Bu aralar biraz da şaşkınım; sanki kahveyi unutmuş çaya alan açmış gibiyim. Kitapsa beni tam anlamıyla ters köşeye yatırmış durumda. Bu olumlu bir durum; umduğum değil ama bayılacağım bir zaman dilimindeyim, üstelik de mevzu bir tıfıl devrimcinin canına minnet. Kendisi bir romantik midir bilmiyorum. Bildiğim bir şey varsa Latin ülke solcularının hayranıdır. Onların her birinin masal kahramanı hallerine bayılan, asla büyümeyen, bu mevzularda anında 16-17 yaş çeperlerine takılan bir tıfıldır da aynı zamanda. Ve bu durumun geçmişte kalmış, dizlerine yatılan, gitarına teslim olunan o tatlı kızla bir ilişkisi var mıdır, diye sorulduğunda: O reddetse bile muhtemeldir!
Serde solculuk varsa, hani literatür de biraz yenilip yutulmuşsa bu roman da şerbetlidir.
Biz kuşağı için eyvallah da, diyor bu arada iç sesim, yeni kuşaklar için nedir?
Hımmmmmm... işte burada biraz durup düşünmek gerektir. Ve hatta bagajda neler birikmiş diye bakmak, o sırada olur be, bize de yakışır okumak denirse de ballı börektir.
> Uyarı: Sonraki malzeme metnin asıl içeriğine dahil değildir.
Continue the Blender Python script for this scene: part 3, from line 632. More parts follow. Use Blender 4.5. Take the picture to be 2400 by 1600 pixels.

Kitap, pasta, çay, anılar sinsilesi içindeyken zamana dönüp de ayaklarım yere bastığında hafta sonu Rock City'de bira diye geçiriyorum zihnimden. Eyvallah tonunda bir ses yankılanıyor beynimde. O halde telefon. Gidelim mi, diyorum, gidelim oluyor yanıt. Bir yanda 19 Mayıs şenlikleri, konserler falan. Sevindirici lakin sesleri uzaktan daha bir hoş geliyor.
Çıkıyorum evden, üzerimde enn sevdiğim kadının aldığı tam da mevsime uygun çok da hoş lacivert bir kot gömlek. Sevdiğim jean'lerimden biri, ne olur ne olmaz diye bir mont ki mini sırt çantamın askılığından geçirilmiş vaziyette. Heyecanla ve ayaklarım yerden kesik adımlarla ve bir an öncenin telaşıyla yürüyorum. Deniz sağımda ve o an yanıma fotoğraf makinesi almadığımı fark ediyorum. İşte o zaman yazıya aynı noktadan olmasa da aynı denizden bir fotoğrafı yerleştiriyorum.
Sohbet derin, seyahatler sıralı; sonuçta konuşmanın bir zararı yok ki koşullar oluşmazsa da bakarız bir çaresine.
Hayalden kim ölmüş?
Birinci biralar bitiyor. Ama bizde söz bitmediği gibi ân da bitmiyor. Rock City şaşırtıcı derecede boş. Bunu bayrama mı yorsak yoksa ekonominin geldiği noktaya mı, karar veremiyoruz. Sonra 19 Mayıs şenliklerine bağlıyoruz durumu. Yine kelimeler nota olmuş cümleler müzik, ve akıp giderken zaman biz altıncı birayı istemişiz meğerse.
Söz yine de bitmemiş.
Ben yine en sevdiğim kadının gözlerinde erimişim. Sonra hesap istemişiz ve fena şaşırmışız! Acaba yanlış mı hesapladılar diye düşünmüş, sonra bunun olamayacağına karar vermişiz; müşteri nüfusuna bakınca. Sonra, demek durumlar dipte o nedenle fiyatlar aşağıda ve hiç değilse maliyetleri garantiye alalım durumları oluşmuş mekânlarda, diye bir tez atmışız ortaya.
Sonra, yakalamışken en sessiz halinde Rock City'yi biraz daha çıkaralım tadını demiş, seyahat planlarımıza ekler katmış, kelimelere yine kelimeler eklemiş, son yudumların ardından sarılmış, öpüşmüş, vedalaşmış; zıt yönlere doğru adımlarımızı sıklaştırmışız.